Although most demonstrators were released within a few weeks, some of us — mostly journalists, activists and opposition candidates — were charged with inciting or participating in a riot. For exercising my rights, I was sentenced to five years in prison. But in April this year, after 16 months in jail, I was released and compelled to seek political asylum in the UK.

My wife, the journalist Irina Khalip, received a suspended two-year sentence. Despite claims by Lukashenko himself that she is free to join me, police still prevent her, and my son, from leaving Minsk. She is subject to a curfew and is regularly harassed by officers late at night, which frightens our boy.

The Belarussian Government continues to hold political prisoners, including the human rights defender Ales Bialatski and Nikolai Statkevich, another presidential candidate, who is now two years into a six-year prison term for participating in the post-election demos; and the youth leader Zmicer Dashkevich. These brave men are only some of the 14 political prisoners in Belarus today who suffer unbearable conditions behind bars.

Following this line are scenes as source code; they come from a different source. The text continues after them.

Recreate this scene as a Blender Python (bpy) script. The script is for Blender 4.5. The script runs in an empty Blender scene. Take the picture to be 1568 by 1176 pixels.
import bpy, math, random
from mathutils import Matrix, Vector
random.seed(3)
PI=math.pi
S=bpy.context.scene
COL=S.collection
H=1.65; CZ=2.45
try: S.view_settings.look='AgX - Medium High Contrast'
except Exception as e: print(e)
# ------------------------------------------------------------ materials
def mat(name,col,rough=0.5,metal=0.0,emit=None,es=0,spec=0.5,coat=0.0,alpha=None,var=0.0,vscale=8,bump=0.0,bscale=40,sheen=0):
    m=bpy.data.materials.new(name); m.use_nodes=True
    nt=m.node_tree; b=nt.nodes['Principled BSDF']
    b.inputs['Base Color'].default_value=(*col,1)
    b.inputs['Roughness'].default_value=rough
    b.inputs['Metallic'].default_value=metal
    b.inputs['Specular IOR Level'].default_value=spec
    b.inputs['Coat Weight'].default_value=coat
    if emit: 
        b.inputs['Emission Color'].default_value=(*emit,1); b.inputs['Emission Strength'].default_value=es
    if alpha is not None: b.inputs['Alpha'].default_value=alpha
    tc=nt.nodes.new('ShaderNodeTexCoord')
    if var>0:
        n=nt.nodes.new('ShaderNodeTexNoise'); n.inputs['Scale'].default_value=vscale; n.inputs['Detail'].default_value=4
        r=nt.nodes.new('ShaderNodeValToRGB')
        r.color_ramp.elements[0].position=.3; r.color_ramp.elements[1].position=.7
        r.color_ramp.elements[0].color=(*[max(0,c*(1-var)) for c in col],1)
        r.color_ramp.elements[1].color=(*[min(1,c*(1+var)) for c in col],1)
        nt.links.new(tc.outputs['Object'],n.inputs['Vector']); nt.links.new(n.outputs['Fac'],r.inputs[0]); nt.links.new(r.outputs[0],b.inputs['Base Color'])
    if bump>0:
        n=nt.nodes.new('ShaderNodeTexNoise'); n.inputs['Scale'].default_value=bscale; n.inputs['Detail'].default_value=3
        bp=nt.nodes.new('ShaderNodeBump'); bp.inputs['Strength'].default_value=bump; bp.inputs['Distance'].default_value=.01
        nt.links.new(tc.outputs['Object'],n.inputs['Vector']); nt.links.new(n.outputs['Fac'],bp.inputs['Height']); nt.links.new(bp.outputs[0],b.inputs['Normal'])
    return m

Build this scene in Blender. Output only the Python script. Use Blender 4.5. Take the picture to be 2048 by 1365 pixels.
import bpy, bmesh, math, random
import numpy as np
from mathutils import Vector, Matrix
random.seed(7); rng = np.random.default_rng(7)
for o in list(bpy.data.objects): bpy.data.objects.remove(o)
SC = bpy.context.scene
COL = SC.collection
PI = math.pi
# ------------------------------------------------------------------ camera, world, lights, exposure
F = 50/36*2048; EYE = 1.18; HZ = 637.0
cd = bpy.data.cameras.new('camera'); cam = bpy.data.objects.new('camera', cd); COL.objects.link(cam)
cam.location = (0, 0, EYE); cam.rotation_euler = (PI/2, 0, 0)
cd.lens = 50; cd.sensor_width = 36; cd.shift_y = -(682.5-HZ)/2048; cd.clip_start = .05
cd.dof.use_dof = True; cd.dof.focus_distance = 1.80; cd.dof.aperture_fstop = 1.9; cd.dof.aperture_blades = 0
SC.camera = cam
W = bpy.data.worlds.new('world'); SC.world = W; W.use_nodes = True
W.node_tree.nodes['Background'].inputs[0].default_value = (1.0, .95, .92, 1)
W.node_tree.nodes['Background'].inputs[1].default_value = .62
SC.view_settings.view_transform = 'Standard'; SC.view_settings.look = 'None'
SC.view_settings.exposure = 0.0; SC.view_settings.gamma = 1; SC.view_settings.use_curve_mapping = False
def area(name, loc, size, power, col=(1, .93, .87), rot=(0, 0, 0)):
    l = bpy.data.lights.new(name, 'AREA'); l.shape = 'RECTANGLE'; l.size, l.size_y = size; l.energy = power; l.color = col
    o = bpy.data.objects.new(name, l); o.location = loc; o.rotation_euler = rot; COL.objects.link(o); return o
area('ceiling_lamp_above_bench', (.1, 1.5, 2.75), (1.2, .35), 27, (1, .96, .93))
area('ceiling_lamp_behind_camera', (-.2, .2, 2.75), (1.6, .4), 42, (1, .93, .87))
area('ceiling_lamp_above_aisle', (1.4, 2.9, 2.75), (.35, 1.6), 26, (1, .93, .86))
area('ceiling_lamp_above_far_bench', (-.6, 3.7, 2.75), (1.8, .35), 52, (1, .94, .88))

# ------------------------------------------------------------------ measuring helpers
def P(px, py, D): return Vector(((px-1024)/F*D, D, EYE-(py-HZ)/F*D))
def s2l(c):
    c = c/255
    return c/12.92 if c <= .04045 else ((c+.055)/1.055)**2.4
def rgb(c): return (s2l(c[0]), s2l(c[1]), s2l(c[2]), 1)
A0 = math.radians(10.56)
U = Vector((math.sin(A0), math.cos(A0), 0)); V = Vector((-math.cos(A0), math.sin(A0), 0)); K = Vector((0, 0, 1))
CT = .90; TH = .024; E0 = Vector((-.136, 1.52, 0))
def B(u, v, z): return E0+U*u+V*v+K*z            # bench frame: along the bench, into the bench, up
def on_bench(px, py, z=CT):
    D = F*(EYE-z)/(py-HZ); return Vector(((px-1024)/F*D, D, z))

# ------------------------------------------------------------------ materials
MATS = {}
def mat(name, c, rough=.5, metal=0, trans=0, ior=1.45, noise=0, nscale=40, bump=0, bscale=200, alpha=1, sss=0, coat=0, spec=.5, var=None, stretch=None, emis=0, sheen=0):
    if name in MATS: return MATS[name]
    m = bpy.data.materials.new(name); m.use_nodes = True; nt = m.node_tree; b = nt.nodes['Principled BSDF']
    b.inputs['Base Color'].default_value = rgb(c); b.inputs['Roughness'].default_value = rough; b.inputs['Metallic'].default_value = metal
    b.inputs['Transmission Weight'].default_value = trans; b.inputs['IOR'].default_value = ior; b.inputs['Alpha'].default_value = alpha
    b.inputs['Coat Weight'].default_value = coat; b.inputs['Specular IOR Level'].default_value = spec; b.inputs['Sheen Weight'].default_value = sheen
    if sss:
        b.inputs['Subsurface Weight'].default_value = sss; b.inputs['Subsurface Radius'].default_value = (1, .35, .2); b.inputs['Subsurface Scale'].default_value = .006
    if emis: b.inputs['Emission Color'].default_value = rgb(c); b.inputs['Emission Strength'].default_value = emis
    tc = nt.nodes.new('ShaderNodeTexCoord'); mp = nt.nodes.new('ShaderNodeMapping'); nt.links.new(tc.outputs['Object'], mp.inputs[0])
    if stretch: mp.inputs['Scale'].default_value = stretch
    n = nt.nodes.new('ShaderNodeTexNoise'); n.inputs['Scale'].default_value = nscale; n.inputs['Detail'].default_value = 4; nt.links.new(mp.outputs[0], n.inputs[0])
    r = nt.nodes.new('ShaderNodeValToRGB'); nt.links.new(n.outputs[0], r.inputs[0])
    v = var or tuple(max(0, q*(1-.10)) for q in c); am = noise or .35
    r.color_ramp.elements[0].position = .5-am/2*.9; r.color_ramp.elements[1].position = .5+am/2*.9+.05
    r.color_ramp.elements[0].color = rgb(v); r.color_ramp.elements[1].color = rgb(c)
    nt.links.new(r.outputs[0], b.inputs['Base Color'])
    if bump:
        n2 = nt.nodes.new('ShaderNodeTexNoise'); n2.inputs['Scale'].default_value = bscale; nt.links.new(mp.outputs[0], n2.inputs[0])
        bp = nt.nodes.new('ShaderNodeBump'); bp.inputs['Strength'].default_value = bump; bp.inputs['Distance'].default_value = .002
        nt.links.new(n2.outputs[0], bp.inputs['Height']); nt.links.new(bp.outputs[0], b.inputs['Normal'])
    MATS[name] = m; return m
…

Mild sanctions were imposed against the regime after the 2010 crackdown, but more can be done. As we mark two years since that brutality I urge my fellow Europeans to do what it takes to secure the release of prisoners of conscience. It shames the democratic world to have such a brutal dictatorship in Europe. Belarussians deserve better, and we need your help and solidarity.

Andrei Sannikov is a Belarussian opposition politician and former diplomat.